Una mostra in giro per il mondo

Con “Sing sweet songs of conviction” arriva a Roma nello spazio Label201, dopo una prima tappa berlinese alla galleria Schau Fenster, il progetto itinerante ideato da Lisa Wade nel 2010 a margine del Celeste prize. Come spesso accade dopo la chiusura di un premio artistico, dinanzi ai tanti nomi dei selezionati non premiati e dei tantissimi ignoti partecipanti agli eventi collaterali, viene spontaneo chiedersi “Chi si ricorderà di loro?” e soprattutto “Che fine faranno?”. La verità è che ci sono storie che finiscono e altre che continuano. Quello di “Sing sweet song of convinction” è l’esempio di un felice primo capitolo, inscenato a New York durante la mostra finale del Celeste prize international, edizione 2010, e seguito da una lunga serie di episodi e racconti, tutt’oggi in fieri. Un incontro vincente quello delle sei donne, “in cerca d’autore”, se Pirandello lo consente, che con lo scopo di prolungare l’intensità della sinergia trovata nell’affiancamento delle proprie opere, decisero di far partire un progetto espositivo itinerante, atto a fugare ogni rischio d’oblio per ciascuna di esse. Oggi le sei protagoniste girano il mondo accompagnando l’un l’altra nel proprio paese d’origine.

Ogni tappa, infatti, è un ritorno a casa, così dopo Berlino, Roma, e prossimamente Belfast, Londra, Città del Messico, e New York. L’ospitata capitolina trova la sua dimensione in una ex stalla dei primi ‘900 sulla via Portuense, espressione di un raffinato e sapiente restauro conservativo. Cantano dolci canzoni di convinzione, o forse per dirla alla romana Se la cantano e sa la suonano “Sei donne, di sei nazionalità differenti, che utilizzano altrettanti linguaggi artistici per esprimersi – si legge nel testo introduttivo di Julia DraganovicAlessia Armeni, Helena Hamilton, Denise Hickey, Francesca Romana Pinzari, Pernette Scholte e Lisa Wade, pittura, scultura, installazione, video e “performance” sono i molteplici media che utilizzano”. Questo, in effetti lo spirito che porta le sei protagoniste a lavorare con convinzione, proponendo per ogni sede opere diverse tra le loro produzioni passate e presenti. Tra i lavori più interessanti, i video “I ain’t superstitious”(2009) di Francesca Romana Pinzari e “Aquarius” (2010) di Pernette Scholte, nonché le installazioni di Lisa Wade. A caratterizzare ulteriormente ogni trasferta e dare rilievo al contesto ospitante, vi è la partecipazione di un “guest artist” e di un “guest curator”, teoricamente coinvolti per enfatizzare la realtà artistica locale.
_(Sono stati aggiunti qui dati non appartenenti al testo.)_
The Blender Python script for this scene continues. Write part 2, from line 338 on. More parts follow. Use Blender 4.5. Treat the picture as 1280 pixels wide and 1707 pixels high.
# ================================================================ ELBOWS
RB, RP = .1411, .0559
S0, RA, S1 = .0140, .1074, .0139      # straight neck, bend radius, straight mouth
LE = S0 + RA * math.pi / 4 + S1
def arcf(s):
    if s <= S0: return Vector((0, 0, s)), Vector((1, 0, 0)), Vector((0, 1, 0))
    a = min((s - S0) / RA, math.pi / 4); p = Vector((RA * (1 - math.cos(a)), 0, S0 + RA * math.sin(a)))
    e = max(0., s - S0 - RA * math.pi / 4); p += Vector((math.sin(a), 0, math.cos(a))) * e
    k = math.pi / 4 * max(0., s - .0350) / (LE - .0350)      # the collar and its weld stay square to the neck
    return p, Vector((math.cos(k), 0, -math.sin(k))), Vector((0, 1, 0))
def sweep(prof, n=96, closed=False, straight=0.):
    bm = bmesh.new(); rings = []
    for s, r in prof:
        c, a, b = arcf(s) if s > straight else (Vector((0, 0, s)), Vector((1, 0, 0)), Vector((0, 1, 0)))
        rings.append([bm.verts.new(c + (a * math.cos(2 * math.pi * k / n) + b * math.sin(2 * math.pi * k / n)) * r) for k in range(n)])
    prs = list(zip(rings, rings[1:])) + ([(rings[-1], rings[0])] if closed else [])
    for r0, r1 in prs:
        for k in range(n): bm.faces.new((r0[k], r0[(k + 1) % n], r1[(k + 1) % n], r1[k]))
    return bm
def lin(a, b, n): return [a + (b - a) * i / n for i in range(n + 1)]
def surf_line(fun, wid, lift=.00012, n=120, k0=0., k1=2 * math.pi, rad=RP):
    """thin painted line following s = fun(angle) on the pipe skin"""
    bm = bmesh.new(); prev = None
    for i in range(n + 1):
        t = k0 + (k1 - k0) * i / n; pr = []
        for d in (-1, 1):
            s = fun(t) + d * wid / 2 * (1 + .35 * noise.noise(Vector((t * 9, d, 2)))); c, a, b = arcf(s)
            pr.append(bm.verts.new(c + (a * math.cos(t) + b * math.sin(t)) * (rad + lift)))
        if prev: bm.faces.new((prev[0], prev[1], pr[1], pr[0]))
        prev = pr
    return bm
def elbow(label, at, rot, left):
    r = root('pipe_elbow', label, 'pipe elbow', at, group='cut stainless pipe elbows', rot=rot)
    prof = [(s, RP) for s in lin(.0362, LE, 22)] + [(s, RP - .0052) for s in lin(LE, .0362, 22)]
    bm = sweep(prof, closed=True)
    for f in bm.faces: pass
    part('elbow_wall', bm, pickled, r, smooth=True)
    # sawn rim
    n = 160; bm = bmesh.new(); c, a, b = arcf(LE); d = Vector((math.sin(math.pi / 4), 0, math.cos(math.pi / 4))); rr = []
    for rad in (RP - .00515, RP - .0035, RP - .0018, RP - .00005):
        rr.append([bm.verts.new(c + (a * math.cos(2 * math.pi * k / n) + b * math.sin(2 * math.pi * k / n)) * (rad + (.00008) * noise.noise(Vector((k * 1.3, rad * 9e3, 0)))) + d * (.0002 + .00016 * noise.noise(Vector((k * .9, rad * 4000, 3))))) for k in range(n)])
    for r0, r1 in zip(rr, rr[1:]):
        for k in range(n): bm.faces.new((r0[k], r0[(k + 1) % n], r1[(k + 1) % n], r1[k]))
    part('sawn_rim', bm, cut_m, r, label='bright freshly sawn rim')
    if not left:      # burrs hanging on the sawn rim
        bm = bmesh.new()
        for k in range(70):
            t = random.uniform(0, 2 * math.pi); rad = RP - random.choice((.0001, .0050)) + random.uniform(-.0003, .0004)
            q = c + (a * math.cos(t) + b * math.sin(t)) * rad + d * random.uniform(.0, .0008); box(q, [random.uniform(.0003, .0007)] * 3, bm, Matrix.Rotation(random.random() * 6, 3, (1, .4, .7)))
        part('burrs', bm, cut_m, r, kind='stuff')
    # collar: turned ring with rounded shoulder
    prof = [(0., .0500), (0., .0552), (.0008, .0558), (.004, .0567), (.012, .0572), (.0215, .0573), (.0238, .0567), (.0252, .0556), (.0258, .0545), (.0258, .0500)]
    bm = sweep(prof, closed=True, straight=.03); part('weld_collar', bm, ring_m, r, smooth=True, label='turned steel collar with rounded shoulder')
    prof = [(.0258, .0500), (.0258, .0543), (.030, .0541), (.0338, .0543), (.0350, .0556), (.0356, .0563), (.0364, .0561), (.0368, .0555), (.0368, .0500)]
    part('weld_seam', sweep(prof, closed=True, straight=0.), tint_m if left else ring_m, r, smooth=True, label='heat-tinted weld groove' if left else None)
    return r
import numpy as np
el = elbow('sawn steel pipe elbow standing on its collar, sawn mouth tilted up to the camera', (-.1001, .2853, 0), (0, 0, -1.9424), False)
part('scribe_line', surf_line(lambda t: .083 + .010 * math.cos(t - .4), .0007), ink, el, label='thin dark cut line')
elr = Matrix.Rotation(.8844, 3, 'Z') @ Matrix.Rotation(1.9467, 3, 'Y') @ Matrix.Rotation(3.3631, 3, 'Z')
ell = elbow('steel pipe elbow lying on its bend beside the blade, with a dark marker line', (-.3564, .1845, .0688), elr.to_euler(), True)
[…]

Per Roma gli “special guest” sono la curatrice romana, solo d’adozione, Laura Barreca, e l’artista romano Pietro Ruffo. Quest’ultimo propone una mal riuscita riflessione dell’impatto socio-politico dei “social network” e delle comunicazioni telematiche nel mondo arabo. L’eleganza stilistica e concettuale, che un tempo poteva trovarsi solo nelle pregiatissime carte geografiche da lui lavorate e puntellate, è totalmente svilita nelle opere proposte, forse non più realizzata dalla mano dell’artista; bassa la qualità della stampa e della manifattura, che rischia di ricordare eccessivamente le fantasie delle borse prima Classe di Alviero Martini.